Snow Days
Life’s open-ended questions and unwritten conclusions.
I’ve been talking a lot about destiny lately, asking people their takes on the subject. Do we write our own story or do we simply ride a continuous, scripted timeline of our lives. I would love to chalk everything up to destiny, to have a constant excuse for why things happen. If I really think about it, that’s probably what made me hold on to a thread of religion for so long – not that that is religion’s purpose, simply that I used it as such. And, even now, when I need a little extra luck or hope, I find myself reverting back to it, despite my absolute agnosticism. Maybe that’s where I find benefit in being agnostic over atheist.
So where do we find the answers to destiny, or at least a solid opinion on it? Is it in the moments that we are at our lowest? The moments we can’t control. The ones that, instead, control us and every aspect of our being. Or is it found in the peaks? The moments when everything is going right and we are making the important decisions for ourselves (or so we think). Is destiny more of a fallback for the bad in life or is it a propeller for the good?
I suppose this topic actualized for me after the snow day last Tuesday. I began thinking about the initiative required to do work on free days. Then I started questioning the differences between those who have the initiative and those who don’t, then questioning the idea of success and what it takes, then if/how luck and destiny play into it.

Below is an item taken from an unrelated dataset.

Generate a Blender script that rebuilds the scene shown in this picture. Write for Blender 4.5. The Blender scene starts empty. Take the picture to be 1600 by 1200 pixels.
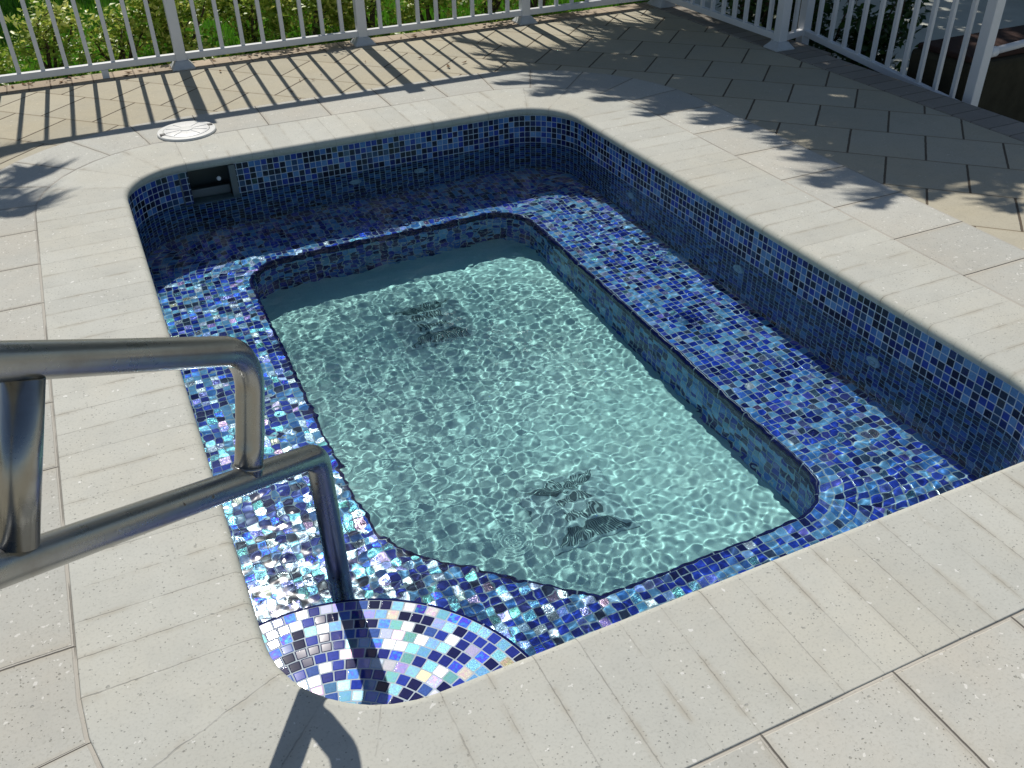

After contemplating the extent to which I would like to consider destiny a factor, I’ve concluded that, to me, it’s not. I don’t want to have to admit that mistakes are fully mine, but at the same time, I enjoy the idea that I control my life. The idea of being able to take credit for the good based on my efforts and hard work seems to outweigh taking credit for the bad, as well.
I’m a worrier. I over analyze almost every situation I encounter and I usually do my head in. Like you, I’ve recently been preoccupied with my life, what I want it to become, and if my wants and desires have any affect on the trajectory of my life. Ultimately, do I believe in destiny? Do all things happen for a reason? I think life happens and that as human beings we have to make the most of it to move forward. Otherwise, we’re left carrying weights in the form of regret, shame, doubt, you know name. Preparing is great. It can make us feel in control and to an extent are in control. However, when I find myself getting caught up in the complexities in life I think of a quote my mom told me when I was younger. It’s from a song called “Wear Sunscreen” in which a man gives the advice of life.
“Don’t worry about the future or worry but know that worrying
Is as affective as trying to solve an algebra equation
By chewing bubble gum
The real troubles in your life are apt to be things
That never crossed your worried mind
The kind that blindsides you at 4 p.m. on some idle Tuesday”
We can worry all we want but it drains us of the much needed energy we need to get through the day. Like the quote states, it’s ineffective and the real issues in our life are issues we never thought we’d have to deal with. I’ll admit, I haven’t figured out how to truly live the way the song preaches but when I feel similar to the way you seem to be feeling I give it a listen.
It seems like many of us are stumbling upon a similar conundrum. I often think that I have broken the code and have periods of full confidence in my power to control what paths I take in life. Usually that gives way to times in which I experience quite the opposite to be honest. There are drawbacks of being curious and thus interested in a variety of subjects in a society that values quick career climbing and rewards those with a clear ‘passion’ or drive. You can check out Nakul’s blog for a very fresh take on the idea of having a passion.
However, despite the occasional drawbacks and confusion that one can experience, I think it is important never to give up that sense of uncertainty. One usually finds the best opportunities from unexpected sources or circumstances and thus it can be beneficial to avoid locking your life into script. In regards to religion and other orthodoxies (even secular), I agree that it is a fall back that humans naturally gravitate to in confusing times. Arguing for the fact that embracing confusion is beneficial, I am not an advocate of finding comfort in dogma if all it does is shield you from the experience. To answer your question, I think what you call ‘destiny’ can be a propeller for good if you avoid hiding from it. I view success and luck as something you set yourself up for but not specifically plan.